▶ MATERIAL FOR THE TASK
◆ ◆ ◆ ◆ ◆ ◆ ◆

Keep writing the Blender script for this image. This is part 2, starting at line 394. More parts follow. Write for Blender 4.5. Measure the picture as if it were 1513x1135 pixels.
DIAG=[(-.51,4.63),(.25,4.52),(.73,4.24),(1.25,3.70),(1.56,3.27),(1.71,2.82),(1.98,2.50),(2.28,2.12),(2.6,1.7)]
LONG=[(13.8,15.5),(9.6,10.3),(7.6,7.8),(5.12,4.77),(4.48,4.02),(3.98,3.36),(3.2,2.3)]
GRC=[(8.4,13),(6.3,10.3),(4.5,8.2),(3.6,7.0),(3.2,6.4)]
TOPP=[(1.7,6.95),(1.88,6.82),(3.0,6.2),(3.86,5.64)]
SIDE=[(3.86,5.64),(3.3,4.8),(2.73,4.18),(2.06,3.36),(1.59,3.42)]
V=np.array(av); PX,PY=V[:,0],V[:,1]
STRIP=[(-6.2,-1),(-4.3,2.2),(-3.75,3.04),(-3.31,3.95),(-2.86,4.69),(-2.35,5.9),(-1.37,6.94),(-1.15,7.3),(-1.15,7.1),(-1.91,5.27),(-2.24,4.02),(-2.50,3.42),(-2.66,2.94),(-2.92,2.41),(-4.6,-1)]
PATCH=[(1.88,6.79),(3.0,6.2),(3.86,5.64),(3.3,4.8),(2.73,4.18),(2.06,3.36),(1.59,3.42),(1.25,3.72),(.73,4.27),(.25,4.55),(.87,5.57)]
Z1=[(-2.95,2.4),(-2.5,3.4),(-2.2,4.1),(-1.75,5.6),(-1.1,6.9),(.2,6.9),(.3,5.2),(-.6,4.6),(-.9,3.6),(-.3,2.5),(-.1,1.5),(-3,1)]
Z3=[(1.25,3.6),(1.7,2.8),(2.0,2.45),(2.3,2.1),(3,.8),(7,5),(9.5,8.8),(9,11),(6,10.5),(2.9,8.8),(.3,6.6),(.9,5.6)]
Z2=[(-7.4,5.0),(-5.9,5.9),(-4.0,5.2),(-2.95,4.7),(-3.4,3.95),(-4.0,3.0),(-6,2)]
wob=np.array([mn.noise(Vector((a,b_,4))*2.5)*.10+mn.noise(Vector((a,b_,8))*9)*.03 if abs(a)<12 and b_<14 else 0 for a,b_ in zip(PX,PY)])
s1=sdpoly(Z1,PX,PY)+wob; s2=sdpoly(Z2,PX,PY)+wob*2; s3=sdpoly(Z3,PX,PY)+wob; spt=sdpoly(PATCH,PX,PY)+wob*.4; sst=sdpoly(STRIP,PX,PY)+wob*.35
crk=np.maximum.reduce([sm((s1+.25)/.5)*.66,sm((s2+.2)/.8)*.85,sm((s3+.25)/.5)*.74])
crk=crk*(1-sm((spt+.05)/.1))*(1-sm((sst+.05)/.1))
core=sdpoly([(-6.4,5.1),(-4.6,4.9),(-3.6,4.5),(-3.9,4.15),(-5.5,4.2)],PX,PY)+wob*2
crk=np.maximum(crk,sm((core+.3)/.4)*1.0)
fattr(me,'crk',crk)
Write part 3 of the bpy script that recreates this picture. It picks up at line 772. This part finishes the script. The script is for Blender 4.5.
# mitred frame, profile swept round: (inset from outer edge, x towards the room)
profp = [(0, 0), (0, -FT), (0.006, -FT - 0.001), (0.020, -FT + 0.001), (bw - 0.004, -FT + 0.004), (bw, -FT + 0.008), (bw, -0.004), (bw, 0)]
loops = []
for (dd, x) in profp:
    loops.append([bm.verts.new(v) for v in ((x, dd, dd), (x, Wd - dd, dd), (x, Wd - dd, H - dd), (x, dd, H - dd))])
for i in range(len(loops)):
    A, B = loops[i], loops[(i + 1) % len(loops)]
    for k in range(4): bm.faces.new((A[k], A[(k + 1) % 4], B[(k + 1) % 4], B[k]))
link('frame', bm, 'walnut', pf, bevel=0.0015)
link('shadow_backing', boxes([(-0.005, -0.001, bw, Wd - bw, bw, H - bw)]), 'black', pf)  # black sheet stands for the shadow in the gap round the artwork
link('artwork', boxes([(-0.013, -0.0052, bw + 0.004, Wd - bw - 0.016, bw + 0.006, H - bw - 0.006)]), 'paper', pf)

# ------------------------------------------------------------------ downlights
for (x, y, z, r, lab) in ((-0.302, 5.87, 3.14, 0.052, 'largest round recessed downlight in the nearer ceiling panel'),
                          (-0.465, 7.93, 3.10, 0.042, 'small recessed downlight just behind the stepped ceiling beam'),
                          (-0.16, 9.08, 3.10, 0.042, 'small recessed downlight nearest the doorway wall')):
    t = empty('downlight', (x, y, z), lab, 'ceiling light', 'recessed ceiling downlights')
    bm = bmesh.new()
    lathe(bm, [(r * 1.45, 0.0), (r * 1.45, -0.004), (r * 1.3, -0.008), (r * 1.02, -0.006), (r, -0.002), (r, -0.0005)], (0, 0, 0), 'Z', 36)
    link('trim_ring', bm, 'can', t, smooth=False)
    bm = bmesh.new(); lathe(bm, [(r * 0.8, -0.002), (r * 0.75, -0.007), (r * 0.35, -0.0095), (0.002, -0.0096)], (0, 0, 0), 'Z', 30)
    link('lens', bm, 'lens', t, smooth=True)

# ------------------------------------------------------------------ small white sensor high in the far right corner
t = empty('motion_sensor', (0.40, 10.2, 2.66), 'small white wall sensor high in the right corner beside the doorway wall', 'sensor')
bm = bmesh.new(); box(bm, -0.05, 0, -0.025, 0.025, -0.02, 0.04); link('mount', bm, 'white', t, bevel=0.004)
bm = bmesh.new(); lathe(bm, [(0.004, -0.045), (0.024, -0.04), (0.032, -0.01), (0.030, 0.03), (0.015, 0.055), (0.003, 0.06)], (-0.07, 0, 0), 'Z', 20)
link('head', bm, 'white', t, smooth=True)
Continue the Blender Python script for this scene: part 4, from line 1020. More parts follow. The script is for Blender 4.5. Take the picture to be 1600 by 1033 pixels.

◆ ◆ ◆ ◆ ◆ ◆ ◆

Here, the records must be output exactly and in full.

Keep writing the Blender script for this image. This is part 2, starting at line 394. More parts follow. Write for Blender 4.5. Measure the picture as if it were 1513x1135 pixels.
DIAG=[(-.51,4.63),(.25,4.52),(.73,4.24),(1.25,3.70),(1.56,3.27),(1.71,2.82),(1.98,2.50),(2.28,2.12),(2.6,1.7)]
LONG=[(13.8,15.5),(9.6,10.3),(7.6,7.8),(5.12,4.77),(4.48,4.02),(3.98,3.36),(3.2,2.3)]
GRC=[(8.4,13),(6.3,10.3),(4.5,8.2),(3.6,7.0),(3.2,6.4)]
TOPP=[(1.7,6.95),(1.88,6.82),(3.0,6.2),(3.86,5.64)]
SIDE=[(3.86,5.64),(3.3,4.8),(2.73,4.18),(2.06,3.36),(1.59,3.42)]
V=np.array(av); PX,PY=V[:,0],V[:,1]
STRIP=[(-6.2,-1),(-4.3,2.2),(-3.75,3.04),(-3.31,3.95),(-2.86,4.69),(-2.35,5.9),(-1.37,6.94),(-1.15,7.3),(-1.15,7.1),(-1.91,5.27),(-2.24,4.02),(-2.50,3.42),(-2.66,2.94),(-2.92,2.41),(-4.6,-1)]
PATCH=[(1.88,6.79),(3.0,6.2),(3.86,5.64),(3.3,4.8),(2.73,4.18),(2.06,3.36),(1.59,3.42),(1.25,3.72),(.73,4.27),(.25,4.55),(.87,5.57)]
Z1=[(-2.95,2.4),(-2.5,3.4),(-2.2,4.1),(-1.75,5.6),(-1.1,6.9),(.2,6.9),(.3,5.2),(-.6,4.6),(-.9,3.6),(-.3,2.5),(-.1,1.5),(-3,1)]
Z3=[(1.25,3.6),(1.7,2.8),(2.0,2.45),(2.3,2.1),(3,.8),(7,5),(9.5,8.8),(9,11),(6,10.5),(2.9,8.8),(.3,6.6),(.9,5.6)]
Z2=[(-7.4,5.0),(-5.9,5.9),(-4.0,5.2),(-2.95,4.7),(-3.4,3.95),(-4.0,3.0),(-6,2)]
wob=np.array([mn.noise(Vector((a,b_,4))*2.5)*.10+mn.noise(Vector((a,b_,8))*9)*.03 if abs(a)<12 and b_<14 else 0 for a,b_ in zip(PX,PY)])
s1=sdpoly(Z1,PX,PY)+wob; s2=sdpoly(Z2,PX,PY)+wob*2; s3=sdpoly(Z3,PX,PY)+wob; spt=sdpoly(PATCH,PX,PY)+wob*.4; sst=sdpoly(STRIP,PX,PY)+wob*.35
crk=np.maximum.reduce([sm((s1+.25)/.5)*.66,sm((s2+.2)/.8)*.85,sm((s3+.25)/.5)*.74])
crk=crk*(1-sm((spt+.05)/.1))*(1-sm((sst+.05)/.1))
core=sdpoly([(-6.4,5.1),(-4.6,4.9),(-3.6,4.5),(-3.9,4.15),(-5.5,4.2)],PX,PY)+wob*2
crk=np.maximum(crk,sm((core+.3)/.4)*1.0)
fattr(me,'crk',crk)
Write part 3 of the bpy script that recreates this picture. It picks up at line 772. This part finishes the script. The script is for Blender 4.5.
# mitred frame, profile swept round: (inset from outer edge, x towards the room)
profp = [(0, 0), (0, -FT), (0.006, -FT - 0.001), (0.020, -FT + 0.001), (bw - 0.004, -FT + 0.004), (bw, -FT + 0.008), (bw, -0.004), (bw, 0)]
loops = []
for (dd, x) in profp:
    loops.append([bm.verts.new(v) for v in ((x, dd, dd), (x, Wd - dd, dd), (x, Wd - dd, H - dd), (x, dd, H - dd))])
for i in range(len(loops)):
    A, B = loops[i], loops[(i + 1) % len(loops)]
    for k in range(4): bm.faces.new((A[k], A[(k + 1) % 4], B[(k + 1) % 4], B[k]))
link('frame', bm, 'walnut', pf, bevel=0.0015)
link('shadow_backing', boxes([(-0.005, -0.001, bw, Wd - bw, bw, H - bw)]), 'black', pf)  # black sheet stands for the shadow in the gap round the artwork
link('artwork', boxes([(-0.013, -0.0052, bw + 0.004, Wd - bw - 0.016, bw + 0.006, H - bw - 0.006)]), 'paper', pf)

# ------------------------------------------------------------------ downlights
for (x, y, z, r, lab) in ((-0.302, 5.87, 3.14, 0.052, 'largest round recessed downlight in the nearer ceiling panel'),
                          (-0.465, 7.93, 3.10, 0.042, 'small recessed downlight just behind the stepped ceiling beam'),
                          (-0.16, 9.08, 3.10, 0.042, 'small recessed downlight nearest the doorway wall')):
    t = empty('downlight', (x, y, z), lab, 'ceiling light', 'recessed ceiling downlights')
    bm = bmesh.new()
    lathe(bm, [(r * 1.45, 0.0), (r * 1.45, -0.004), (r * 1.3, -0.008), (r * 1.02, -0.006), (r, -0.002), (r, -0.0005)], (0, 0, 0), 'Z', 36)
    link('trim_ring', bm, 'can', t, smooth=False)
    bm = bmesh.new(); lathe(bm, [(r * 0.8, -0.002), (r * 0.75, -0.007), (r * 0.35, -0.0095), (0.002, -0.0096)], (0, 0, 0), 'Z', 30)
    link('lens', bm, 'lens', t, smooth=True)

# ------------------------------------------------------------------ small white sensor high in the far right corner
t = empty('motion_sensor', (0.40, 10.2, 2.66), 'small white wall sensor high in the right corner beside the doorway wall', 'sensor')
bm = bmesh.new(); box(bm, -0.05, 0, -0.025, 0.025, -0.02, 0.04); link('mount', bm, 'white', t, bevel=0.004)
bm = bmesh.new(); lathe(bm, [(0.004, -0.045), (0.024, -0.04), (0.032, -0.01), (0.030, 0.03), (0.015, 0.055), (0.003, 0.06)], (-0.07, 0, 0), 'Z', 20)
link('head', bm, 'white', t, smooth=True)
Continue the Blender Python script for this scene: part 4, from line 1020. More parts follow. The script is for Blender 4.5. Take the picture to be 1600 by 1033 pixels.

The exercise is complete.